International
07.07.2018, 09:3708.07.2018, 11:44
Die Briten wollen in Zukunft einen softeren Brexit-Kurs fahren. Darauf verständigte sich das Kabinett von Premierministerin Theresa May am Freitagabend.
- Am Ende eines monatelangen Gezerres stimmten die Minister am Freitag nach einer Marathonsitzung dem neuen Plan von Premierministerin Theresa May für die künftige Beziehung zur EU nach dem Brexit zu.
- Der Vorschlag sieht eine Freihandelszone für Waren und landwirtschaftliche Güter zwischen Großbritannien und der EU vor.
Teilweise nimmt die Regierung in London damit Abschied von ihrem
harten Brexit-Kurs. Dennoch dürfte der Plan in Brüssel auf Skepsis
stoßen.
Wie soll es jetzt weitergehen?
In der kommenden Woche will die Regierung ein ausführliches Dokument zur neuen Position für die Gespräche mit der EU veröffentlichen. EU-Chefunterhändler Michael Barnier twitterte am Abend, er freue sich auf die detaillierten Pläne. Er kündigte an, die Vorschläge würden darauf überprüft werden, ob sie realistisch und umsetzbar seien hinsichtlich der Verhandlungsrichtlinien der EU-Kommission.

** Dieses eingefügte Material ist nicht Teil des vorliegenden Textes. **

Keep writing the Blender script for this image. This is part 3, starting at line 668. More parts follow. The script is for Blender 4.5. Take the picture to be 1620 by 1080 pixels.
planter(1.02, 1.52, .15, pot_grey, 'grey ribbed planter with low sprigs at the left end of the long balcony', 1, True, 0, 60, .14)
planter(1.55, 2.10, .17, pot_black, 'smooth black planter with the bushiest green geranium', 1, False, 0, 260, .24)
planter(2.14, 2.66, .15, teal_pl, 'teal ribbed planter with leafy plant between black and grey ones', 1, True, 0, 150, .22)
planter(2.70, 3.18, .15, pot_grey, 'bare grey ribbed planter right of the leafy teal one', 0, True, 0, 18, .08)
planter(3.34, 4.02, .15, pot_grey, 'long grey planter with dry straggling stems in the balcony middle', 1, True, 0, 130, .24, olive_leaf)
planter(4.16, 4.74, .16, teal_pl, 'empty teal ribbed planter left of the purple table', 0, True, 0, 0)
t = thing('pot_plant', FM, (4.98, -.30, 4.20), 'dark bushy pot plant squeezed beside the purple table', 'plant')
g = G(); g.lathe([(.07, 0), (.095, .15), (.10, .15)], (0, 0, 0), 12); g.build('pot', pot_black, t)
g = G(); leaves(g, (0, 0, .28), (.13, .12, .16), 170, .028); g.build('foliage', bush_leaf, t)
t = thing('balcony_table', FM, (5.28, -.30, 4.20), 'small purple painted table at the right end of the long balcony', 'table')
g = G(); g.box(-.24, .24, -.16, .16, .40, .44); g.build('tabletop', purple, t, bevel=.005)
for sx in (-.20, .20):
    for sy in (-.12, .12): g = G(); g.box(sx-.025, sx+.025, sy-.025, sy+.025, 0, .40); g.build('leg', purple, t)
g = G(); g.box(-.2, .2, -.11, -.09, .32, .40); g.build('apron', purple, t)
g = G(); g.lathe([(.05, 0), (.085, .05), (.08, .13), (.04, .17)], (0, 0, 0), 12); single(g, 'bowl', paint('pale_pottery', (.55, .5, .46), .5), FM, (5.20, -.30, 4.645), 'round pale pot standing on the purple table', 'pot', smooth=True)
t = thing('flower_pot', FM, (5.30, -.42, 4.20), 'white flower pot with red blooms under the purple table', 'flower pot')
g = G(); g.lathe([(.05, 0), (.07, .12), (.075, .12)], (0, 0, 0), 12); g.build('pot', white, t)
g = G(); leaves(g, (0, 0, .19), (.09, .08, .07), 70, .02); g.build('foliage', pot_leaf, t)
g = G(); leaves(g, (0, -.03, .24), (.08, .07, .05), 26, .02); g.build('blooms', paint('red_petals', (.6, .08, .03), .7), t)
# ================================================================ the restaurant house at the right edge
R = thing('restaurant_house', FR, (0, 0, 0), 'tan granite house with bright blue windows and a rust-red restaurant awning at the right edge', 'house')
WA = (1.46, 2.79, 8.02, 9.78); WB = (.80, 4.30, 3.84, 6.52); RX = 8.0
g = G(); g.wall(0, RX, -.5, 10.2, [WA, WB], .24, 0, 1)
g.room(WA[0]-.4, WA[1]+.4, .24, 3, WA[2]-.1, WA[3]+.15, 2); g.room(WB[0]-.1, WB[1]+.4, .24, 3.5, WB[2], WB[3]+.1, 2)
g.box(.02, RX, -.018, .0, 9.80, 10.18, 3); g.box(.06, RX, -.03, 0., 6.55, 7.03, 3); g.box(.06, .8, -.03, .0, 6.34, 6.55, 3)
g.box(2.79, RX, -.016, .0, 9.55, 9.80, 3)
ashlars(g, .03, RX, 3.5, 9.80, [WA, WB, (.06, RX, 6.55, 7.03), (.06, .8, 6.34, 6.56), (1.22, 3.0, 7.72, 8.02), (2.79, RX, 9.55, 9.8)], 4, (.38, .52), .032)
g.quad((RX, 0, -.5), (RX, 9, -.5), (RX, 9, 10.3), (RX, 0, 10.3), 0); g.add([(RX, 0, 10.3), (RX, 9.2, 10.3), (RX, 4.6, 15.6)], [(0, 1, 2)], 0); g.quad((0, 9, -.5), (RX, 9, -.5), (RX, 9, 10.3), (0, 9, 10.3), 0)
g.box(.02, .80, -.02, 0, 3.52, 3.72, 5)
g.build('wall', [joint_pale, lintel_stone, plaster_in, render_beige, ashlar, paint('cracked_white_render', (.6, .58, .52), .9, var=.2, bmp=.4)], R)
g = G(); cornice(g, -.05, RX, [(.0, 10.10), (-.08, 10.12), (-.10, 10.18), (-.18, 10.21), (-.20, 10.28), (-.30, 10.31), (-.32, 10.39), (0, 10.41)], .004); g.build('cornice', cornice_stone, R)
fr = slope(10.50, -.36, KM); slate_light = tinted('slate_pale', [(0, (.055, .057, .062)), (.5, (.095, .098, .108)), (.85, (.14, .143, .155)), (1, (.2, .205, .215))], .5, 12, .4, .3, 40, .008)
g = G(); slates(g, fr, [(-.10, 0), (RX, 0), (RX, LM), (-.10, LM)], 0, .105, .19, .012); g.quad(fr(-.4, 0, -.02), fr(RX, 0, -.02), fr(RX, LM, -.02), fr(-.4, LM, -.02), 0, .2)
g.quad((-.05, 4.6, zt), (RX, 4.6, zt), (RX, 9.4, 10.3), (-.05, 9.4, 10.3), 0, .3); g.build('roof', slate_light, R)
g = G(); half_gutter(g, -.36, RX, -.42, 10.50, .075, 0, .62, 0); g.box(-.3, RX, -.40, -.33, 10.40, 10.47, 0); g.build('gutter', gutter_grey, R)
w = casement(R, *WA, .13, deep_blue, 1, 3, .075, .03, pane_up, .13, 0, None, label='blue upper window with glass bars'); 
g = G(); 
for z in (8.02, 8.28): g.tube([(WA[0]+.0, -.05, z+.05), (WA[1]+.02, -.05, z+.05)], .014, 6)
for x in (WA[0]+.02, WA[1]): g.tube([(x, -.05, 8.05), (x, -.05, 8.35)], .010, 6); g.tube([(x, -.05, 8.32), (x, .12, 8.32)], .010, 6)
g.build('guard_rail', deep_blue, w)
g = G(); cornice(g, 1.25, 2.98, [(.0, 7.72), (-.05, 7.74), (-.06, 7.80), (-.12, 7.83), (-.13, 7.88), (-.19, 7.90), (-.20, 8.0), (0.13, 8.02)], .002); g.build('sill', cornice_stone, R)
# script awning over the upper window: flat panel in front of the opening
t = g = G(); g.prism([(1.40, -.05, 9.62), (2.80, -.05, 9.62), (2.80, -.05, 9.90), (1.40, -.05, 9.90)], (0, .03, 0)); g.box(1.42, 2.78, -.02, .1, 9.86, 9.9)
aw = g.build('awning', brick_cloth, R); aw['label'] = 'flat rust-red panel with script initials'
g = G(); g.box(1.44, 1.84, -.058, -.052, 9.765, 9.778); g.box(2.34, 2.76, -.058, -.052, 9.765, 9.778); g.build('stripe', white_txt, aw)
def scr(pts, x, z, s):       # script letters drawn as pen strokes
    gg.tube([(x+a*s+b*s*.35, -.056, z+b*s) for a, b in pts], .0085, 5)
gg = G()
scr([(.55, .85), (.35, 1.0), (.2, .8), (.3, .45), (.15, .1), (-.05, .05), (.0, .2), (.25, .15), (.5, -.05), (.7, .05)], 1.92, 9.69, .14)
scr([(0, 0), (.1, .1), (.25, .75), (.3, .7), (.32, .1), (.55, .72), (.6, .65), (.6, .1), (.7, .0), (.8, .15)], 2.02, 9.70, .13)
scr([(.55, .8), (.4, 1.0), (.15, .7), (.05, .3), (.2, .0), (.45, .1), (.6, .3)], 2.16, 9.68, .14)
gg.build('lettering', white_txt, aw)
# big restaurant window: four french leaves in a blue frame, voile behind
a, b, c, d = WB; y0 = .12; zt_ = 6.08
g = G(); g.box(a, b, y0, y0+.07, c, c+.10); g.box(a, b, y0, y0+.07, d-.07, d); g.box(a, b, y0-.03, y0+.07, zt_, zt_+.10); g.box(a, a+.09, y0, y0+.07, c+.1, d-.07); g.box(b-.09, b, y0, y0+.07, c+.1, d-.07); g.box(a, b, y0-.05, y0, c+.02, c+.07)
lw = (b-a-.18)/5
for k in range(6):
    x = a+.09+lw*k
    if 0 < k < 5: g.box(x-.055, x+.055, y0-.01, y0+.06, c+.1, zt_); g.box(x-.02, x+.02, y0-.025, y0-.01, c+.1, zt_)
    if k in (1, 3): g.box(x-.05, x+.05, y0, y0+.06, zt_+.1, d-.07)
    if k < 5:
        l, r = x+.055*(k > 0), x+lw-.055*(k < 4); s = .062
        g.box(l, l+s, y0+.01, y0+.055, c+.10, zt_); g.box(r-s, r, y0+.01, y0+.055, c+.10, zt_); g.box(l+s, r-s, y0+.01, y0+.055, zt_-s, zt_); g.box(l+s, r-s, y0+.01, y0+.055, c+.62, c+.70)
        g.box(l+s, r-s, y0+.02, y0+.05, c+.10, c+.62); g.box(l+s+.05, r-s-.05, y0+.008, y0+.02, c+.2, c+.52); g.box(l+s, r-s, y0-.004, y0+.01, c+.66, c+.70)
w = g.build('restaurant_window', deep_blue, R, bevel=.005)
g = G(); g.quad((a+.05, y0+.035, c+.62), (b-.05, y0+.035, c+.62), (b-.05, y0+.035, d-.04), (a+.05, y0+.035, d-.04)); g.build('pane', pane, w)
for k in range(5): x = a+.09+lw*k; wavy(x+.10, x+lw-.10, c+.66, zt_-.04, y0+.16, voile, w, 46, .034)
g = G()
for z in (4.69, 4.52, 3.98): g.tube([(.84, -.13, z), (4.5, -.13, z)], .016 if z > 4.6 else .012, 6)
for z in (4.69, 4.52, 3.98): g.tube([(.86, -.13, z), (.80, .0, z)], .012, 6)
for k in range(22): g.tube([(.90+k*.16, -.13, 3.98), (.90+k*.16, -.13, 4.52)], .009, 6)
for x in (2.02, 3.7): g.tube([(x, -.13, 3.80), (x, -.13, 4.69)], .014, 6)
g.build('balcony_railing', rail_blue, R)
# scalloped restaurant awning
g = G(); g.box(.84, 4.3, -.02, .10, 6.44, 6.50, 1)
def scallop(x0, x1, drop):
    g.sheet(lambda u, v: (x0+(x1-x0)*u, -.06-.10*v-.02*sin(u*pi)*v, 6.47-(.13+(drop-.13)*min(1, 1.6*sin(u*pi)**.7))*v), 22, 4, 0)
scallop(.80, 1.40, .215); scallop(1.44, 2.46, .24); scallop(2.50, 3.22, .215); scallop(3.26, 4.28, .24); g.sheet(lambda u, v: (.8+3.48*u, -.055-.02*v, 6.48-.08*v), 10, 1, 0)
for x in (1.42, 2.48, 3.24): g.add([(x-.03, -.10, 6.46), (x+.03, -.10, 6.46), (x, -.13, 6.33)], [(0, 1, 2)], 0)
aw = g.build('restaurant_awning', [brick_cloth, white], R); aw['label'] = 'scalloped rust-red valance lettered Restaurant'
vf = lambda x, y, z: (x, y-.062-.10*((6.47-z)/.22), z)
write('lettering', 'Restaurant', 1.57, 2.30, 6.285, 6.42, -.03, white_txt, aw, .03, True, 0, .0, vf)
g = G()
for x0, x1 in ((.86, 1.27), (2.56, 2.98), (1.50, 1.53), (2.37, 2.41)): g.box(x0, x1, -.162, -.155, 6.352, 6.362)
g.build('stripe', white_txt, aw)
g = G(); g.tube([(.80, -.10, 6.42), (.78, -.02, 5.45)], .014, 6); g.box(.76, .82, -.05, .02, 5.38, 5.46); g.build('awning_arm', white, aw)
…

Was steht in der Vereinbarung drin?
- Großbritannien will bei Waren und landwirtschaftlichen Erzeugnissen auch nach dem Austritt aus der EU weiterhin eng an den europäischen Binnenmarkt gebunden bleiben.
- Mithilfe einer Freihandelszone soll verhindert werden, dass der grenzüberschreitende Handel und Lieferketten zwischen Großbritannien und dem Kontinent beeinträchtigt werden.
- Sichergestellt werden soll das durch ein "gemeinsames Regelbuch", in dem London Vorschriften und Produktstandards der EU übernimmt.
Theresa MayBild: REUTERS/joel rouse
Welche Punkte könnten für Ärger in Brüssel sorgen?
- 1. Die anderen drei Freiheiten des Binnenmarkts – Kapital, Arbeitskräfte und Dienstleistungen – sollen aber Beschränkungen unterworfen werden. Sie nehmen dabei in Kauf, dass Banken und Versicherungen keinen uneingeschränkten Zugang mehr zum EU-Binnenmarkt haben. Schwer zu sagen, ob Brüssel sich auf einen solchen Handel einlässt. Bislang hat sich die EU auf den Standpunkt gestellt, dass die vier Freiheiten des Binnenmarkts nicht einzeln verhandelbar sind.
- 2. Aus der Europäischen Zollunion will London weiterhin austreten, damit das Land eigene Handelsabkommen mit Drittstaaten wie den USA und China schließen kann. Um Grenzkontrollen mit dem britischen Nordirland und dem EU-Mitglied Irland zu vermeiden, will man in London zwei verschiedene Zollsätze erheben: einen für Waren, die für den europäischen Markt bestimmt sind, und einen anderen für Güter, die in Großbritannien verkauft werden sollen. Auch das dürfte in Brüssel auf Skepsis stoßen.
- 3. Der Rechtsprechung des Europäischen Gerichtshofs (EuGH) will sich London höchstens indirekt unterwerfen. Die Auslegung der gemeinsamen Vereinbarungen soll künftig in Großbritannien britischen Gerichten zufallen. Lediglich da, wo sich das Land an EU-Regeln orientiere, werde die Rechtssprechung des EuGH als Richtschnur herangezogen - so die Idee. In Streitfällen zwischen London und Brüssel solle ein gemeinsames Komitee mit der Schlichtung beauftragt oder ein unabhängiges Schiedsverfahren eingeleitet werden.
Der Streit über den Brexit-Kurs in der britischen Regierung lähmte
die Brexit-Verhandlungen in Brüssel bislang. Dabei drängt die Zeit:
Großbritannien will in weniger als neun Monaten - am 29. März 2019 -
die Staatengemeinschaft verlassen. May regiert seit einer Neuwahl im
Juni 2017 nur mit hauchdünner Mehrheit und steht von mehreren Seiten
unter Druck.
Sollte es zu keiner Einigung mit Brüssel kommen, will es London wohl
auf einen Austritt ohne Abkommen ankommen lassen. Die Vorbereitungen
dafür sollten verstärkt werden, teilte die britische Regierung mit.